===== RAW DATA =====
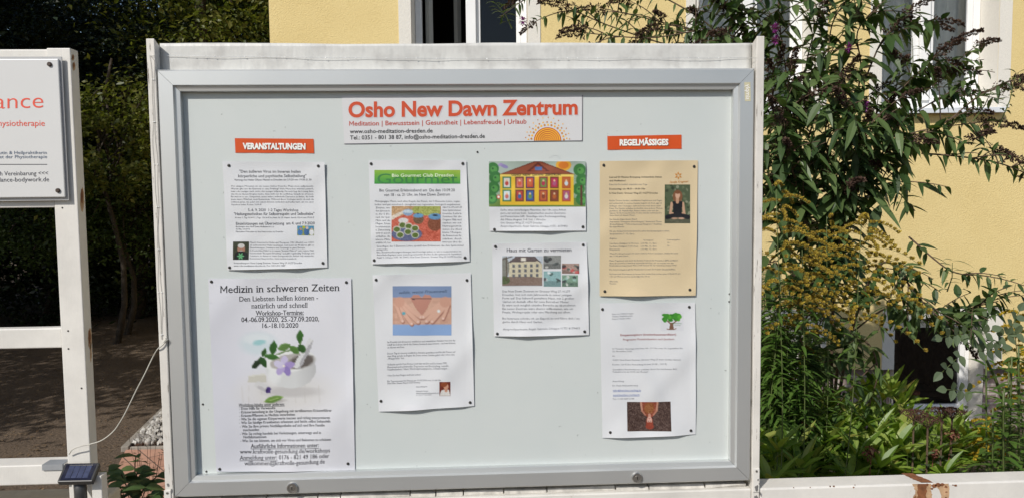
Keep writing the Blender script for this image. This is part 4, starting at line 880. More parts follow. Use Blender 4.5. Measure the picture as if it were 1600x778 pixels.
for txt, x1, y in (('Wenn Du dich gemeinsam mit einem weiteren Person anmeldest, erhaltet ihr beide', 400, 565), ('eine 11 Std. gratis Stunde.', 178, 576), ('Meine Yogastunde sind durch die Zentrale Prüfstelle für Prävention (ZPP) zertifiziert', 400, 597), ('(Kurs ID 20190916-1140418 & 20200628-1203726), d.h. sie werden von den', 380, 609), ('Krankenkassen bezuschusst. Meine AOK Partner Nr. für Gutscheine lautet 30903', 392, 619), ('Die Sommerangebot gilt für Neukunden bis zum 30.09.2020 (Auszahlt/Alles)', 388, 637), ('Ich freue mich Dich kennen zu lernen, bitte melde Dich vorher unter 0172-74 99 601', 410, 657), ('oder per Mail an: yvonne.sanders@posteo.de an.', 274, 668), ('Alles Liebe', 130, 690), ('Yvonne', 122, 700)):
    z7(txt, 92, x1, y, 6.2)
s.prints(m_, M['ink'], 'heading_lines'); s.prints(a, M['ink_faint'], 'body_text')
m_ = MB()
for i in range(6):
    t_ = i * math.pi / 3 + .5; c0 = V((OX + 401 / K, OY + 216 / K, 0)); d_ = V((math.cos(t_), math.sin(t_), 0)); n_ = V((-d_.y, d_.x, 0))
    m_.add([c0 + d_ * 1.2, c0 + d_ * 3.4 + n_ * 1.5, c0 + d_ * 6.2, c0 + d_ * 3.4 - n_ * 1.5, c0 + d_ * 2.0], [(0, 1, 2, 4), (0, 4, 2, 3)])
text_px(m_, 'Sandja Kragman', OX + 360 / K, OY + 250 / K, OX + 445 / K, OY + 246 / K, 3.4, skew=.4); s.prints(m_, M['ink_gold'], 'flower_mark', .0005)
cv = Canvas(340, 256, 455, 430, 2.6, (88, 100, 74), (OX, OY, K)); r = random.Random(8)
for i in range(60): cv.ell(r.uniform(340, 455), r.uniform(256, 425), r.uniform(3, 9), r.uniform(3, 8), r.choice([(64, 82, 52), (120, 130, 100), (150, 154, 128), (52, 60, 44), (174, 172, 150)]), r.uniform(0, 90), .7)
cv.rect(340, 395, 455, 430, (92, 88, 74), .7).ell(398, 310, 22, 30, (136, 92, 64)).line(372, 340, 366, 385, 6, (206, 164, 136)).line(422, 340, 428, 385, 6, (206, 164, 136)).line(366, 385, 395, 388, 5, (206, 164, 136)).line(428, 385, 400, 388, 5, (206, 164, 136)).poly([(376, 332), (420, 332), (416, 395), (380, 395)], (34, 34, 38)).line(397, 315, 397, 335, 7, (206, 160, 130)).ell(398, 303, 11, 15, (220, 176, 150)).ell(398, 291, 12, 7, (130, 84, 56))
cv.line(352, 402, 402, 392, 10, (38, 38, 42)).line(445, 402, 396, 392, 10, (38, 38, 42)).ell(385, 408, 14, 4, (196, 156, 130)).ell(415, 408, 14, 4, (214, 172, 146)); s.picture(cv, 'seated_person_photo')
pins(s, 'the beige notice', [(943, 258.5), (1084, 260.5), (1077, 452), (944.5, 454.5)])

# ------------------------------------------------------------------ relaxation notice
K = 3.242; OX, OY = 920, 460
s = Sheet('notice', 'white notice with a green tree emblem and an upside down portrait', 'notice', [(937, 473), (1085.6, 472.3), (1086.6, 677.5), (941, 683)], seed=8, wave=.0021, group=GP)
m_, a, b_ = MB(), MB(), MB()
def z8(s_, x0, x1, y, h, mb=a, sl=.012, **k): text_px(mb, s_, OX + x0 / K, OY + (y + 2) / K, OX + x1 / K, OY + (y + 2 - (x1 - x0) * sl) / K, h / K, **{'res': 1, **k})
for txt, x1, y in (('Kann vor Schlafstörungen,', 227, 98), ('Tinnitus, Kopfschmerzen,', 222, 110), ('Innerer Unruhe helfen.', 212, 122)): z8(txt, 117, x1, y, 7, sl=.03)
z8('Entspannungskurs (krankenkassenzertifiziert)', 158, 440, 205, 10, m_, bold=.012, res=2); z8('Progressive Muskelrelaxation nach Jacobson', 172, 430, 228, 10, m_, res=2)
for txt, x1, y in (('10 Termine dienstags zwischen 18 - 19 Uhr vom 10. September bis', 472, 274), ('26. November 2020', 216, 287), ('im', 130, 310), ('OSHO New Dawn Zentrum (Grunaer Weg 27, beim Großen Garten)', 461, 331), ('Kosten: 120 € (bei Anmeldung bis zum 20.08. - 100 €)', 393, 354), ('Gesetzliche Krankenkassen erstatten davon bei mindestens 80%', 443, 379), ('Teilnahme bis zu 100% der Kosten!', 298, 391), ('Anmeldung:', 178, 438), ('Dr. Paula Aleksandrowicz', 247, 460), ('Tel.: 0 157 3389 5144', 228, 527)): z8(txt, 119, x1, y, 7.6)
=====
• WHAT THIS TASK INVOLVES
From the material above, reproduce everything verbatim except the pictures.

• FINAL RESULT
Keep writing the Blender script for this image. This is part 4, starting at line 880. More parts follow. Use Blender 4.5. Measure the picture as if it were 1600x778 pixels.
for txt, x1, y in (('Wenn Du dich gemeinsam mit einem weiteren Person anmeldest, erhaltet ihr beide', 400, 565), ('eine 11 Std. gratis Stunde.', 178, 576), ('Meine Yogastunde sind durch die Zentrale Prüfstelle für Prävention (ZPP) zertifiziert', 400, 597), ('(Kurs ID 20190916-1140418 & 20200628-1203726), d.h. sie werden von den', 380, 609), ('Krankenkassen bezuschusst. Meine AOK Partner Nr. für Gutscheine lautet 30903', 392, 619), ('Die Sommerangebot gilt für Neukunden bis zum 30.09.2020 (Auszahlt/Alles)', 388, 637), ('Ich freue mich Dich kennen zu lernen, bitte melde Dich vorher unter 0172-74 99 601', 410, 657), ('oder per Mail an: yvonne.sanders@posteo.de an.', 274, 668), ('Alles Liebe', 130, 690), ('Yvonne', 122, 700)):
    z7(txt, 92, x1, y, 6.2)
s.prints(m_, M['ink'], 'heading_lines'); s.prints(a, M['ink_faint'], 'body_text')
m_ = MB()
for i in range(6):
    t_ = i * math.pi / 3 + .5; c0 = V((OX + 401 / K, OY + 216 / K, 0)); d_ = V((math.cos(t_), math.sin(t_), 0)); n_ = V((-d_.y, d_.x, 0))
    m_.add([c0 + d_ * 1.2, c0 + d_ * 3.4 + n_ * 1.5, c0 + d_ * 6.2, c0 + d_ * 3.4 - n_ * 1.5, c0 + d_ * 2.0], [(0, 1, 2, 4), (0, 4, 2, 3)])
text_px(m_, 'Sandja Kragman', OX + 360 / K, OY + 250 / K, OX + 445 / K, OY + 246 / K, 3.4, skew=.4); s.prints(m_, M['ink_gold'], 'flower_mark', .0005)
cv = Canvas(340, 256, 455, 430, 2.6, (88, 100, 74), (OX, OY, K)); r = random.Random(8)
for i in range(60): cv.ell(r.uniform(340, 455), r.uniform(256, 425), r.uniform(3, 9), r.uniform(3, 8), r.choice([(64, 82, 52), (120, 130, 100), (150, 154, 128), (52, 60, 44), (174, 172, 150)]), r.uniform(0, 90), .7)
cv.rect(340, 395, 455, 430, (92, 88, 74), .7).ell(398, 310, 22, 30, (136, 92, 64)).line(372, 340, 366, 385, 6, (206, 164, 136)).line(422, 340, 428, 385, 6, (206, 164, 136)).line(366, 385, 395, 388, 5, (206, 164, 136)).line(428, 385, 400, 388, 5, (206, 164, 136)).poly([(376, 332), (420, 332), (416, 395), (380, 395)], (34, 34, 38)).line(397, 315, 397, 335, 7, (206, 160, 130)).ell(398, 303, 11, 15, (220, 176, 150)).ell(398, 291, 12, 7, (130, 84, 56))
cv.line(352, 402, 402, 392, 10, (38, 38, 42)).line(445, 402, 396, 392, 10, (38, 38, 42)).ell(385, 408, 14, 4, (196, 156, 130)).ell(415, 408, 14, 4, (214, 172, 146)); s.picture(cv, 'seated_person_photo')
pins(s, 'the beige notice', [(943, 258.5), (1084, 260.5), (1077, 452), (944.5, 454.5)])

# ------------------------------------------------------------------ relaxation notice
K = 3.242; OX, OY = 920, 460
s = Sheet('notice', 'white notice with a green tree emblem and an upside down portrait', 'notice', [(937, 473), (1085.6, 472.3), (1086.6, 677.5), (941, 683)], seed=8, wave=.0021, group=GP)
m_, a, b_ = MB(), MB(), MB()
def z8(s_, x0, x1, y, h, mb=a, sl=.012, **k): text_px(mb, s_, OX + x0 / K, OY + (y + 2) / K, OX + x1 / K, OY + (y + 2 - (x1 - x0) * sl) / K, h / K, **{'res': 1, **k})
for txt, x1, y in (('Kann vor Schlafstörungen,', 227, 98), ('Tinnitus, Kopfschmerzen,', 222, 110), ('Innerer Unruhe helfen.', 212, 122)): z8(txt, 117, x1, y, 7, sl=.03)
z8('Entspannungskurs (krankenkassenzertifiziert)', 158, 440, 205, 10, m_, bold=.012, res=2); z8('Progressive Muskelrelaxation nach Jacobson', 172, 430, 228, 10, m_, res=2)
for txt, x1, y in (('10 Termine dienstags zwischen 18 - 19 Uhr vom 10. September bis', 472, 274), ('26. November 2020', 216, 287), ('im', 130, 310), ('OSHO New Dawn Zentrum (Grunaer Weg 27, beim Großen Garten)', 461, 331), ('Kosten: 120 € (bei Anmeldung bis zum 20.08. - 100 €)', 393, 354), ('Gesetzliche Krankenkassen erstatten davon bei mindestens 80%', 443, 379), ('Teilnahme bis zu 100% der Kosten!', 298, 391), ('Anmeldung:', 178, 438), ('Dr. Paula Aleksandrowicz', 247, 460), ('Tel.: 0 157 3389 5144', 228, 527)): z8(txt, 119, x1, y, 7.6)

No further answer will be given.